Legal Issue:  Should the offer for a replacement film serve to mitigate damages to Parker so that defendant would not be liable for damages in breaching the contract with Parker?

Rules: The measure of recovery for a wrongfully discharged employee is the amount of salary agreed upon for the period of service, less the amount the employer proves the employee has earned or with reasonable effort might have earned from other employment.

Employer must also show that other employment was substantially similar and not different or inferior.
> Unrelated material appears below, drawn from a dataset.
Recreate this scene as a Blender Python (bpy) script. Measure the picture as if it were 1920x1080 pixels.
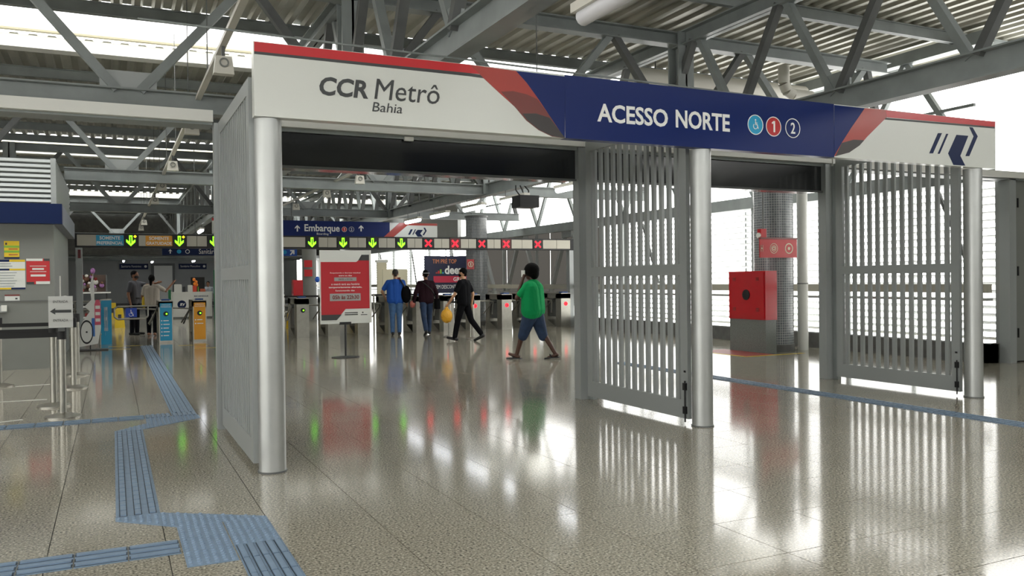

Application: The court claimed that summary judgment was appropriate because it was “obvious” that the offer in employment for the Western film was substantially different and interior to the contract established for “Bloomer Girl.” The court also established that it was reasonable for Parker to decline this updated offer and that she should receive full compensation for the agreed upon salary to be paid, plus interest.

Holding: Summary judgment affirmed. When a consequent employment offer after a contract breach is substantially different or inferior to the previously agreed upon employment contract, the second offer cannot be used to mitigate damages for breach of a contract.